>There is a short scene [see it here] at the end of the HBO movie Conspiracy–a historical recreation of the 1942 Wannsee Conference, in which Nazi and SS leaders gathered in a Berlin suburb to discuss the “Final Solution to the Jewish Question”–where Reinhard Heydrich [Kenneth Branagh] retells a story, relayed to him Dr. Wilhelm Kritzinger [David Threlfall], about a man whose life was defined by a father he hated. When the father passed, the man felt empty because he realized that he had allowed the hatred of his father to define his life.

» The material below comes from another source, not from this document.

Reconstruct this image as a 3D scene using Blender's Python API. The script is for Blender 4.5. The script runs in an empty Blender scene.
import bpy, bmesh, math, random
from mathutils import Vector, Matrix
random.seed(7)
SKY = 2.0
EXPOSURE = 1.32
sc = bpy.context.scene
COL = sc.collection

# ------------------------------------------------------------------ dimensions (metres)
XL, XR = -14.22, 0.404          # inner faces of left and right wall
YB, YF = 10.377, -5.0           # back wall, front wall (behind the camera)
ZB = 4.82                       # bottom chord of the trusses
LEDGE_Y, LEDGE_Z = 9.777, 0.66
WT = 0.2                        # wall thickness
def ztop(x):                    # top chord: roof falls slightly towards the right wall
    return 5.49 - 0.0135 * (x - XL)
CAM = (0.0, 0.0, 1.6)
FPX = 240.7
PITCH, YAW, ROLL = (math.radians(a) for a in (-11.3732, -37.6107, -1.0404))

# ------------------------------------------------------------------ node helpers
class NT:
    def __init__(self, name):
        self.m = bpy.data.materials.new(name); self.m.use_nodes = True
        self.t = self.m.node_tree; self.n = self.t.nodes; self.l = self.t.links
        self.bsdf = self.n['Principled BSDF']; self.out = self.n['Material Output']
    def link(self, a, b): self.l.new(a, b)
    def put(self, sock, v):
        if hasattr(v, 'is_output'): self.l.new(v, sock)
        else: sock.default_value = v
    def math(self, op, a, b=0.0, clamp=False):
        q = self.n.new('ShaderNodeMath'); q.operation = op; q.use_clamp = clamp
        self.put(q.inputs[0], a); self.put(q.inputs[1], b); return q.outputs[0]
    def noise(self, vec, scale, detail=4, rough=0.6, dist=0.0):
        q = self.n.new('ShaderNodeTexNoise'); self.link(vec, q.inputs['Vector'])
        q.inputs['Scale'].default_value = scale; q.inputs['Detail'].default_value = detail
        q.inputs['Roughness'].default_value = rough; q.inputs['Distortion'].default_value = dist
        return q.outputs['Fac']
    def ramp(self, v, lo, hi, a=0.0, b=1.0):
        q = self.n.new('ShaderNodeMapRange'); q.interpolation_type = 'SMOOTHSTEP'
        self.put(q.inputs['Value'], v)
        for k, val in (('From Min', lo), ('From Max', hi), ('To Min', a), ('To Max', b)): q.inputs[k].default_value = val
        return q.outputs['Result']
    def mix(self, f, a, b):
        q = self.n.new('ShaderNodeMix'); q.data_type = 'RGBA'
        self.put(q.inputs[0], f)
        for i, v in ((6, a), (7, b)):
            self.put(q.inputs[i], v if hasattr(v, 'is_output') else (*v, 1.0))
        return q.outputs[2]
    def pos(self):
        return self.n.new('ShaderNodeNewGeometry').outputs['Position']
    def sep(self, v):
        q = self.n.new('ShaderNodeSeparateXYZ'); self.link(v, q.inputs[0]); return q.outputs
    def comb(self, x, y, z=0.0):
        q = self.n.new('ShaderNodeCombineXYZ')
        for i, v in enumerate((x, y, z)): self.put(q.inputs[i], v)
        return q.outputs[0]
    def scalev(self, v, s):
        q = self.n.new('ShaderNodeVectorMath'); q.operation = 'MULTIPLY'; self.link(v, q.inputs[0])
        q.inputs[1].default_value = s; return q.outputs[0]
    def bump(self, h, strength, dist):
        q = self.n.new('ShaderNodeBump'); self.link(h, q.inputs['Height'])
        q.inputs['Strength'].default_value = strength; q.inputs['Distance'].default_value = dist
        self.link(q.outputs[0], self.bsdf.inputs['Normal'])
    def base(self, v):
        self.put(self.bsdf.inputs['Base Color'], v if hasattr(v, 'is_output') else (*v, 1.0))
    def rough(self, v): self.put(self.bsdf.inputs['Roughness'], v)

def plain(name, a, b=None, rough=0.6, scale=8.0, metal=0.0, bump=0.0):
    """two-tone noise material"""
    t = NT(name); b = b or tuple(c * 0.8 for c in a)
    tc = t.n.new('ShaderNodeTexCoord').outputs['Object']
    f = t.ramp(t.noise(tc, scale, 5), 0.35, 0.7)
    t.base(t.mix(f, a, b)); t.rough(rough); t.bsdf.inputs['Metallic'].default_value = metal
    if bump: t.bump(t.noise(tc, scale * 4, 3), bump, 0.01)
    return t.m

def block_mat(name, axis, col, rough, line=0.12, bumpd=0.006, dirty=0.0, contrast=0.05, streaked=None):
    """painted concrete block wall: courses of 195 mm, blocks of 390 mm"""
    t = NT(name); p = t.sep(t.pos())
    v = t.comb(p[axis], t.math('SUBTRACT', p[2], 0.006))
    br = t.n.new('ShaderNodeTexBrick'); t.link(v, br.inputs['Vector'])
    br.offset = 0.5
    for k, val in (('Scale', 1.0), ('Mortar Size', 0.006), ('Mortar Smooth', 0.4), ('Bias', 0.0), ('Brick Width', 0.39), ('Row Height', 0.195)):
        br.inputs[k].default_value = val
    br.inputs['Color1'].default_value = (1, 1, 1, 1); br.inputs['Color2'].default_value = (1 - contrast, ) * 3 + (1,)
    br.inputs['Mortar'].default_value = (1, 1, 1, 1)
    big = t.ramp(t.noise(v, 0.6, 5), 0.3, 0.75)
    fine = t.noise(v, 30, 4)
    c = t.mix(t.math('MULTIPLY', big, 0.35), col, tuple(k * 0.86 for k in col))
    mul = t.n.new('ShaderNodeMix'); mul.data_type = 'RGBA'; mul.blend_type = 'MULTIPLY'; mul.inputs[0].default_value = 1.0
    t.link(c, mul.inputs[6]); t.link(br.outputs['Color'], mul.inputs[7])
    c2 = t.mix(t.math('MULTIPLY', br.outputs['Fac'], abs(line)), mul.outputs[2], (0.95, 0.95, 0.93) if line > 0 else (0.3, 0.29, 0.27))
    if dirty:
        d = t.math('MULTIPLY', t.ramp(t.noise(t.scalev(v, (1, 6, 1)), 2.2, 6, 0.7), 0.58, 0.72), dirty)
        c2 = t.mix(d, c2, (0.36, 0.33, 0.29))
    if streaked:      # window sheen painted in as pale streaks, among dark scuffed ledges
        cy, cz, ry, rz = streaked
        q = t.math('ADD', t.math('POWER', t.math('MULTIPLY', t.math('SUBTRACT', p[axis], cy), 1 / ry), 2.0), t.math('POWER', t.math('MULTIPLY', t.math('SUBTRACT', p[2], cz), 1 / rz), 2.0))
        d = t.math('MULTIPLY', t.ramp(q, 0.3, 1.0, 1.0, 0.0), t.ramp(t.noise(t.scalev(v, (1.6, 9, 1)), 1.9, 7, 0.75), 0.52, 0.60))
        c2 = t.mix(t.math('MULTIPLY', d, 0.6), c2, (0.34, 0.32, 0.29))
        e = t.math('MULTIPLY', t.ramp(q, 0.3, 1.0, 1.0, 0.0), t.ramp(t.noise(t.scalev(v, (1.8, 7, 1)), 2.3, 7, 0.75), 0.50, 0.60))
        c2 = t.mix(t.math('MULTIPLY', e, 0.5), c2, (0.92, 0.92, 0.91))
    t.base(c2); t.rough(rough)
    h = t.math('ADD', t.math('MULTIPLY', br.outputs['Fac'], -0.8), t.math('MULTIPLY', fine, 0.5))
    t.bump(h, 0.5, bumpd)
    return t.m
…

A great movie btw, read about it here. See the actual notes to the 1942 Nazi Conference at Wannsee, here. It is amazing to read the matter of fact tone of the minutes to the conference. As someone who works with numbers, what most effectively captured the Nazi’s evil zeal to me was the fact that, in recapping the Jewish population [over 11 million] by country, they bother to note that 200 were in Albania and that Estonia was ‘free of Jews.’ I came across this movie review by Miles Watson on Amazon, which picks up on that ‘bureaucratic’ angle:
Mandel’s script gets to the heart of the mentality behind the Holocaust, which was that despite being at war with the British Empire, the Soviet Union and the United States of America, despite being outnumbered 6 to 1 in manpower and 20 to 1 in industrial capacity, despite fighting on multiple fronts and lacking most of the natural resources necessary for war, and despite the unspoken consequences to themselves and their country’s reputation if they lost the war and their ‘secret’ was exposed, the mentality of WWII Germany was still open to the idea of diverting massive resources into slaughtering defenseless civilians by the millions. If that isn’t the bureaucratic blindness from hell, what is?
I thought of that movie, and that scene specifically, when I read of the Miami Herald’s financial troubles. If you follow local news and have opinions, the Miami Herald can’t help but have disappointed you on more than one occasion. They are the dominant voice in Miami. It is easy for those of us who criticize them to appear to consider them as some kind of enemy. They are not in any real sense. They represent exactly what we wish for in countries which lack freedom, like Cuba, an independent voice.
If you are a political conservative like me, they have frequently been on the other side of issues, but nothing extreme. [Although the threatened resignations over the endorsement of Reagan in 1984–not 1980, 1984!–still gnaws]. They have consistently been within the left of center position held by most major newspapers in the U.S. Their editorial policy on Cuba has even broken with the orthodoxy on the Left. Until recently, the Herald has been pro-embargo and consistently critical of the Cuban regime’s human rights abuses.
So the prospects of the Miami Herald closing down is unfortunate, not because I would be left for want of an enemy, but because they are an important part of our community–like a MLB stadium [could not help myself]. However, it won’t be easy. Tech innovator Marc Andreessen has been outspoken about the need for media companies to abandon the physical newspaper. I would prefer to have a local paper more in line with my views, but that desire does not prevent me from hoping the Herald survives.
Now when one of the Castro brothers buys the state-owned farm, then I will feel empty. For about 15 seconds, then I’m out the door, Celia Cruz on the ipod, a slow [my only option] and enjoyable jog past Miami Senior High on the agenda. That’s a signpost up ahead, our next stop, Versailles.